Самое удивительное то, что уже в конце марта беды начинают сыпаться и на Толстого — как будто ахматовское неблагополучие, которому он попытался помочь, оказалось заразным. Отклики на «Ивана Грозного» оказываются вовсе не положительными. Историки совершенно справедливо возмутились чересчур свободным обращением писателя с фактами. На обсуждении пьесы старый зоил Толстого В. И. Немирович-Данченко весьма критично отзывается и о художественной стороне пьесы, говоря о ее неровности. Отзывы были суммированы в докладе председателя Комитета по Сталинским премиям М. Б. Храпченко. На основании этого доклада и последующего совещания Щербаков предложил Сталину не только отклонить пьесу для представления на премию, а вообще запретить как извращающую исторический облик Ивана IV. По Храпченко, Толстой показал царя лишь в личном быту, но не отразил его кипучей деятельности по «собиранию» земли русской, государственных пребразований, не показал роль опричнины: Храпченко обиделся за коллег-опричников. Он рекомендовал запретить пьесу к постановке и к публикации, которые усугубили бы путаницу в головах историков и писателей. (Оклянский 2009: 481–482).

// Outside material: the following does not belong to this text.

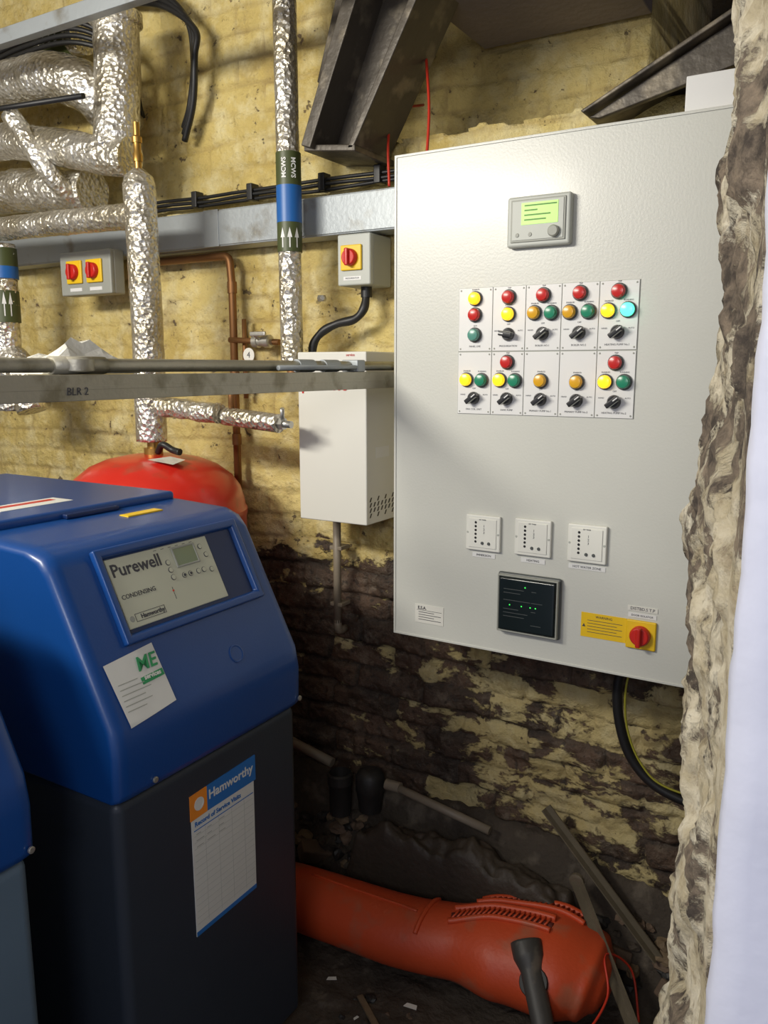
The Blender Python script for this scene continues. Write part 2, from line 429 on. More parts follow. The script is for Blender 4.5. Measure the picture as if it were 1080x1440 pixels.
for r,(cc,nm,zb,zt) in enumerate(((cells,names1,1.687,1.831),(cells2,names2,1.540,1.684))):
    for c in range(5):
        a,b=colx[c]+.001,colx[c+1]-.001; cx=(a+b)/2
        lbox('legend_plate',cp,PF,a,b,zb,zt,.001,.003,M_sheet)
        for sx in (a+.005,b-.005):
            for sz in (zb+.005,zt-.005): lathe('screw',cp,T(PF,sx,sz,.003),[(.0022,0),(.0018,.0012)],M_grey,8)
        text(nm[c],cp,PF,cx,zb+.0105,.0058,M_line,n=.0032)
        for k,ox,z in cc[c]:
            if k=='K':
                knobat(cx+ox,z,-.9 if (r,c)!=(0,1) else 1.4)
                text('OFF',cp,PF,cx,z+.0225,.005,M_line,n=.0032)
                text('HAND',cp,PF,cx-.029,z+.008,.0045,M_line,n=.0032); text('AUTO',cp,PF,cx+.029,z+.008,.0045,M_line,n=.0032)
            else:
                lampat(cx+ox,z,k)
                text({'R':'TRIP','Y':'ENABLED','y':'ENABLED','g':'RUNNING','G':'RUNNING','t':'TEST'}[k],cp,PF,cx+ox,z+.0205,.0045,M_line,n=.0032)
lbox('controller_case',cp,PF,-.752,-.606,1.912,2.020,0,.022,M_greylt,.006,3)
lbox('controller_fascia',cp,PF,-.742,-.616,1.922,2.012,.022,.025,M_grey,.002)
lbox('controller_face',cp,PF,-.738,-.620,1.926,2.009,.0245,.0265,M_greylt,.002)
lbox('controller_screen',cp,PF,-.716,-.632,1.958,2.004,.026,.0275,M_lcdlit)
for i,w in enumerate((.074,.03,.06,.05)):
    lbox('screen_text',cp,PF,-.709,-.709+w,1.9965-i*.010,1.9995-i*.010,.0275,.0279,M_lcdtxt)
lathe('controller_dial',cp,T(PF,-.640,1.940,.026),[(.0125,0),(.0125,.008),(.010,.011)],M_grey,24)
for dx_ in (-.725,-.695): lathe('controller_button',cp,T(PF,dx_,1.937,.026),[(.005,0),(.004,.002)],M_grey,12)
for i,(x,z,s) in enumerate(((-.800,1.252,'IMMERSION'),(-.673,1.254,'HEATING'),(-.543,1.254,'HOT WATER ZONE'))):
    lbox('timer_module',cp,PF,x-.045,x+.045,z-.044,z+.044,0,.010,M_whiteplastic,.003)
    lbox('timer_recess',cp,PF,x-.036,x+.036,z-.036,z+.036,.010,.012,M_whiteplastic,.001)
    for k in range(6): lathe('timer_led',cp,T(PF,x-.018,z+.026-.0095*k,.012),[(.0032,0),(.002,.002)],M_blackpl,10)
    for k,(a,b) in enumerate(((0,-.024),(.017,-.024))): lathe('timer_button',cp,T(PF,x+a,z+b,.012),[(.0042,0),(.003,.003)],M_bezel,12)
    text('1\n2\n3',cp,PF,x+.004,z+.010,.008,M_line,n=.0123)
    text('SET TIMER',cp,PF,x,z+.0335,.004,M_line,n=.0123)
    for sx in (-.040,.040): lathe('module_screw',cp,T(PF,x+sx,z,.010),[(.003,0),(.002,.001)],M_greylt,8)
    w=.03 if i!=2 else .043
    lbox('module_label',cp,PF,x-w,x+w,z-.062,z-.051,0,.0015,M_sheet,.0)
    text(s,cp,PF,x,z-.0565,.0075,M_line,n=.0018)
lbox('meter_body',cp,PF,-.757,-.598,1.015,1.164,0,.012,M_bezel,.006,3)
lbox('meter_window',cp,PF,-.749,-.606,1.023,1.156,.012,.026,M_smoke,.008,3)
lframe('meter_window_rim',cp,PF,-.753,-.602,1.019,1.160,.004,.012,.022,M_grey,.0015)
for a,b in ((-.682,1.135),(-.668,1.088),(-.655,1.088),(-.72,1.088),(-.690,1.088)): lbox('meter_led',cp,PF,a,a+.0025,b,b+.0025,.026,.0268,M_ledg)
for b in (1.127,1.118,1.100,1.078,1.069,1.060): lbox('meter_print',cp,PF,-.735,-.70+.05*random.random(),b,b+.0012,.026,.0263,M_bezel)
for b in (1.127,1.100,1.078,1.045): lbox('meter_print',cp,PF,-.665,-.655+.035*random.random(),b,b+.0012,.026,.0263,M_bezel)
lbox('maker_plate',cp,PF,-.990,-.908,.996,1.045,0,.0015,M_white)
text('E.S.A.',cp,PF,-.982,1.036,.011,M_line,align='LEFT',n=.0018,bold=.0003)
for k in range(4): lbox('maker_print',cp,PF,-.980,-.98+.045+.02*(k%2),1.024-k*.0065,1.0255-k*.0065,.0015,.0018,M_line)
lbox('maker_print',cp,PF,-.985,-.913,1.0295,1.0305,.0015,.0018,M_line)
lbox('warning_label',cp,PF,-.551,-.447,1.034,1.092,0,.0012,M_yellow)
text('WARNING',cp,PF,-.498,1.084,.008,M_line,n=.0015)
for k in range(5): lbox('warning_print',cp,PF,-.536,-.456-.012*(k%2),1.074-k*.007,1.0752-k*.007,.0012,.0015,M_line)
lquad('warning_triangle',cp,T(PF,-.544,1.062,.0012),[(-.004,-.004),(.004,-.004),(0,.004)],M_line,.0003)
def isolator(par,M,x,z,s=.034,ang=0):
    lbox('isolator_plate',par,M,x-s,x+s,z-s,z+s,0,.008,M_yellow,.003)
    K=Rz(T(M,x,z,.008),ang)
    lathe('isolator_knob',par,K,[(s*.68,0),(s*.68,.010),(s*.6,.015),(s*.55,.016)],M_red,28)
    lbox('isolator_grip',par,K,-s*.17,s*.17,-s*.68,s*.68,.012,.026,M_red,.003)
isolator(cp,PF,-.413,1.060,.033)
lbox('isolator_label',cp,PF,-.444,-.382,1.098,1.108,0,.0015,M_sheet); text('DOOR ISOLATOR',cp,PF,-.413,1.103,.006,M_line,n=.0018)
lbox('circuit_label',cp,PF,-.446,-.380,1.113,1.124,0,.0015,M_white); text('DISTBD.S T.P',cp,PF,-.413,1.1185,.0095,M_line,n=.0018)
pb=root('cardboard_carton')
box('carton',pb,(-.392,1.82,2.153),(-.17,1.98,2.222),M_sheet,.002)
box('carton_tape',pb,(-.391,1.88,2.222),(-.171,1.92,2.2235),mat('parcel_tape',(.45,.22,.08),.3),0)

cab=root('armoured_cable')
P=catmull([(-.470,1.95,.965),(-.497,1.95,.876),(-.488,1.955,.766),(-.449,1.96,.672),(-.369,1.965,.612),(-.22,1.98,.59),(.05,2.0,.60)],12)
sweep('cable',cab,P,.0125,M_black,14)
P=catmull([(-.452,1.945,.965),(-.472,1.93,.88),(-.465,1.935,.77),(-.425,1.94,.68),(-.36,1.945,.635),(-.2,1.97,.615)],12)
sweep('earth_core',cab,P,.0028,mat('earth_yellow_green',(.30,.28,.03),.45),8)
lathe('gland',cab,frame((-.470,1.95,.952),(1,0,0),(0,1,0)),[(.02,-.03),(.022,-.005),(.022,.0)],M_black,12)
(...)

Пьеса была снята с репетиций и изъята из списков произведений, представленных на премию. В это же время она была издана тиражом 200 экземпляров — для ведомственных нужд. Оклянский обнаружил еще одно неучтенное издание: Иван Грозный. Первая часть трилогии. Ташкент: Советский писатель, 1942. Вспомним, что председателем художественного совета издательства был сам Толстой.

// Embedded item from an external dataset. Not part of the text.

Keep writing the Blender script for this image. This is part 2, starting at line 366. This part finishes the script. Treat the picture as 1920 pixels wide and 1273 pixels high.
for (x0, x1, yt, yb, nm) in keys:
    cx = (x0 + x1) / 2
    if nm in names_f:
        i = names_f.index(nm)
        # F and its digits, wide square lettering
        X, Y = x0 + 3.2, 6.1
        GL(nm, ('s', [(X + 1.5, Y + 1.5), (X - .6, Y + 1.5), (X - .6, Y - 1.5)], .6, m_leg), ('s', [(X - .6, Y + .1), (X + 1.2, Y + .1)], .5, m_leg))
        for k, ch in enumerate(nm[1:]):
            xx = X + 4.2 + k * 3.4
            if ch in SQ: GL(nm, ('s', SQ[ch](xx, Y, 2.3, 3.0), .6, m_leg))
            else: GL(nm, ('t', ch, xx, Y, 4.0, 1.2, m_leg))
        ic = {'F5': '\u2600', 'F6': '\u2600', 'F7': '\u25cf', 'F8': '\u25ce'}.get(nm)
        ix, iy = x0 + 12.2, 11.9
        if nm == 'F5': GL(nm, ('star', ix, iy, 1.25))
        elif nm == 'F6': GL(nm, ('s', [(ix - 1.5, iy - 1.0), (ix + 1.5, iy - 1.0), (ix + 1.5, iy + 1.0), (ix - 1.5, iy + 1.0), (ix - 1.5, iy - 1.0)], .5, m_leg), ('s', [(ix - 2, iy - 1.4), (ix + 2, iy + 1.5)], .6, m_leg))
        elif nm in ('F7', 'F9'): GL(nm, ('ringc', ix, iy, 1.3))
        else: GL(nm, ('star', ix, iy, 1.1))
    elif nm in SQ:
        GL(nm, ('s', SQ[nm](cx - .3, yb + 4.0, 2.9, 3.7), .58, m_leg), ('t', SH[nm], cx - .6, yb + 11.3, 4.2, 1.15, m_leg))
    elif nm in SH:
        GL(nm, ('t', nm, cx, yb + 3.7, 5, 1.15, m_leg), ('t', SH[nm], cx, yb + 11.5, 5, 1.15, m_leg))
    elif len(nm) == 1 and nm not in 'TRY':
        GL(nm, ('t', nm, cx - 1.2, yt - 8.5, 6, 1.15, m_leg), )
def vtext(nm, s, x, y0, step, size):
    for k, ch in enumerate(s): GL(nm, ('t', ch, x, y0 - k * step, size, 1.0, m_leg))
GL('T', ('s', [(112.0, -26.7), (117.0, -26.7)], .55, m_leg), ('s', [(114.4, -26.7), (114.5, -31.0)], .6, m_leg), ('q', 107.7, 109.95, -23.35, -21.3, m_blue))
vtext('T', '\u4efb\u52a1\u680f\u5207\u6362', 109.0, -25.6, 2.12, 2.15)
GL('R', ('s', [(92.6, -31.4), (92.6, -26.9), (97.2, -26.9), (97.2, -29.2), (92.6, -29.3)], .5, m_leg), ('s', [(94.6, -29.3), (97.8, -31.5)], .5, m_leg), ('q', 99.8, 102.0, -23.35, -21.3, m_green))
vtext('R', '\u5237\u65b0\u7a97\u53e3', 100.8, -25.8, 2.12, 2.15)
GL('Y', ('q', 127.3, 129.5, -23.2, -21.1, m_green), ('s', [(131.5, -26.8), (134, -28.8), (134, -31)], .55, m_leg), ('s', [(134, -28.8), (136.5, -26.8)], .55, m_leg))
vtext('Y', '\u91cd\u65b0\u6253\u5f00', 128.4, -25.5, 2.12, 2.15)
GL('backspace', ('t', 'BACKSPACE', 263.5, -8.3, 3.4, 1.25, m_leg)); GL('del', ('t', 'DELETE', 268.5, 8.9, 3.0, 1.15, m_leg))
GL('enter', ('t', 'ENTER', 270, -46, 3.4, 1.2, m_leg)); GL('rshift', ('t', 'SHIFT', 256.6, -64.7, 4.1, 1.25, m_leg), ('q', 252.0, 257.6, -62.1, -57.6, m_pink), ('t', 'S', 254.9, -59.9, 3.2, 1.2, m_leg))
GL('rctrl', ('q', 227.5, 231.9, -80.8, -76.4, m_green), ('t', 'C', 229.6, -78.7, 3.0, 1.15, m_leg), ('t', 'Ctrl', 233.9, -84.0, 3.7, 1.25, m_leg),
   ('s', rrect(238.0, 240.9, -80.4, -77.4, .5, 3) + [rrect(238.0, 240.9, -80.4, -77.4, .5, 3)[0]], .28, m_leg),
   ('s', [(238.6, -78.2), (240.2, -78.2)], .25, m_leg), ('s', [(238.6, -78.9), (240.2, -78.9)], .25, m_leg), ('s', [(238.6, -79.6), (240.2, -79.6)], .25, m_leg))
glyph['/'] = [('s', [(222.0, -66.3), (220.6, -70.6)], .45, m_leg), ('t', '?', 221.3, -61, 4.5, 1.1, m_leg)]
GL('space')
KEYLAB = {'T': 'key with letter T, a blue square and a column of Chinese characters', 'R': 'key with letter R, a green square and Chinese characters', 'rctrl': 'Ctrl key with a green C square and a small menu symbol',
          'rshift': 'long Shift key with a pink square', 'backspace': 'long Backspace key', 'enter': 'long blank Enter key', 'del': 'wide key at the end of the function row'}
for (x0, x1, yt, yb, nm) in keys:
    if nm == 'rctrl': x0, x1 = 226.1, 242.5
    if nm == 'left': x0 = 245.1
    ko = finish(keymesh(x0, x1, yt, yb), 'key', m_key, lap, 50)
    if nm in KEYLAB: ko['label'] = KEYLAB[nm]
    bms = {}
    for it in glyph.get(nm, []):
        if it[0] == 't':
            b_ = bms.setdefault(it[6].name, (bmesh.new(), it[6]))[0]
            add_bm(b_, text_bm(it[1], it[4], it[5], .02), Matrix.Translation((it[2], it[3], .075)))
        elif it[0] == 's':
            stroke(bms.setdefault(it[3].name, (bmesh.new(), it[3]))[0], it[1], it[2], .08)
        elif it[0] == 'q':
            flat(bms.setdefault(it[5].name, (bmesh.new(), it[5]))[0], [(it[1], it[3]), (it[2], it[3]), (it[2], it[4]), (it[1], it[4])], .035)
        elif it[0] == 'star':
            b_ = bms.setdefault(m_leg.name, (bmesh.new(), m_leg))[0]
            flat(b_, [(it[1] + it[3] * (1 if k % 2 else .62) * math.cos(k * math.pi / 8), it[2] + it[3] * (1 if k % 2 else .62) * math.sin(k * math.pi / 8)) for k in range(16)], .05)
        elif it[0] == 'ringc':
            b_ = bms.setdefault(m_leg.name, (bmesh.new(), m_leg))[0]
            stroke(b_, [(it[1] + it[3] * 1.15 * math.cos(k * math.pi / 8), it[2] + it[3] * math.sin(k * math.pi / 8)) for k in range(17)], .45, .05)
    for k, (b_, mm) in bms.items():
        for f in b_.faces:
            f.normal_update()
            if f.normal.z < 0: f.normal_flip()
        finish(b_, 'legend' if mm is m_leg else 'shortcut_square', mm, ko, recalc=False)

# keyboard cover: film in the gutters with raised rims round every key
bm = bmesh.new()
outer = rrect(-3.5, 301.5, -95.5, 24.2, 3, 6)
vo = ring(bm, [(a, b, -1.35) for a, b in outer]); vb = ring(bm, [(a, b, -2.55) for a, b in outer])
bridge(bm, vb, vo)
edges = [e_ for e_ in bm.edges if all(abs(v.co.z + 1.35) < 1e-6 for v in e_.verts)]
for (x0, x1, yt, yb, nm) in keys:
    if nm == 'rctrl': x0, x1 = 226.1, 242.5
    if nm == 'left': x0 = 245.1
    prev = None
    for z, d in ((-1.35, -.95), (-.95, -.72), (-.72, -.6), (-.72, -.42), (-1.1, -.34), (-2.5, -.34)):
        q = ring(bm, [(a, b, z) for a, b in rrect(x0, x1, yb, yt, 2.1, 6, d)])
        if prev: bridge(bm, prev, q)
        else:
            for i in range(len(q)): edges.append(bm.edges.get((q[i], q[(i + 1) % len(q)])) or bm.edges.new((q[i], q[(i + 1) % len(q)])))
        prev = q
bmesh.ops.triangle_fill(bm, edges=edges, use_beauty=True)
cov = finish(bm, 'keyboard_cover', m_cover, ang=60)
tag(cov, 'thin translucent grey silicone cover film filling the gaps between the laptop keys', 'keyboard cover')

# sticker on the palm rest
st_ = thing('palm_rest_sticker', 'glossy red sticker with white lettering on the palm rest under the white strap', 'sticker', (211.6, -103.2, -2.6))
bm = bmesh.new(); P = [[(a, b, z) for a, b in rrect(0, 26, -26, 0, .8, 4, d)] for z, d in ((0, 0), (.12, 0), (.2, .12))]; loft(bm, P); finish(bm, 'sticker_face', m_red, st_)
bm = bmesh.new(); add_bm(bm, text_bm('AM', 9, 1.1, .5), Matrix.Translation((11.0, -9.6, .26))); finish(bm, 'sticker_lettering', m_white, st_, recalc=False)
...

Провал Толстого выясняется в конце марта (Артизов, Наумов: 478, 486; Сарнов: 206–246). Положение его незавидное. Он-то был уверен в себе, думая, что поддержка власти пьесе обеспечена, власть же, как он ее понимал, не гналась за исторической точностью, ей была нужна новая мифология. Почему же пьеса потерпела фиаско? Наверняка он встревожен. И Ахматова наносит визит Толстому, желая его утешить. Зато советские писатели злорадно ликовали: Вс. Иванов в дневнике отмечает, что Погодин ругал Толстого за приспособленчество (Иванов Вс. 2001: 89).

«Суди. От тебя стерплю»

Интересно было бы предположить, что ташкентское сближение Толстого и Ахматовой и его эмоциональная составляющая, какова бы она ни была, как-то отразились в его текстах. О внутреннем неблагополучии писателя недвусмысленно свидетельствует пьеса «Трудные годы», вторая часть дилогии, писавшаяся в Ташкенте весной — летом 1942 года. Пьеса изображает Грозного, оставшегося одиноким. Личная драма царя сосредоточена здесь уже не вокруг Темрюковны, а вокруг совершенно другой женщины, которую Грозный называет «Аннушка», так же, как любил называть Ахматову в Ташкенте Толстой, о чем она специально сообщила Исайе Берлину. В заглавии пьесы отчетливо слышится параллель с названием книги рассказов Толстого революционного периода «Лихие года», вышедшей в Берлине в 1922 году. Но, кроме того, это и цитата из гл. 39 («Последнее свидание») романа А. К. Толстого «Князь Серебряный» (1862), этого неизбежного, всем с детства знакомого архетипа всех дальнейших повествований об эпохе Грозного: «Трудные у нас годы настали, государь! И в божьих обителях опальным укрыться нельзя», — говорит игуменья князю Никите Серебряному (Толстой А. К. 1964-3: 429), когда он хочет видеть свою любимую, укрывшуюся в монастыре после казни мужа. Она сетует, что даже и родственников казненных повсюду разыскивают и карают. Но князь Серебряный не каратель — он отказался участвовать в опричнине, что и приводит его к потере любимой и участи безвестного воина. Хотя сюжет толстовской пьесы «Трудные годы» открыто восхваляет внешнюю политику Грозного и его борьбу с внутренними оппонентами, проецируя их на политику Сталина, но этот «утопленный» интертекстуальный фон глухо противоречит эксплицитному звучанию пьесы и намекает — отнюдь не апологетически — на сталинскую новую опричнину.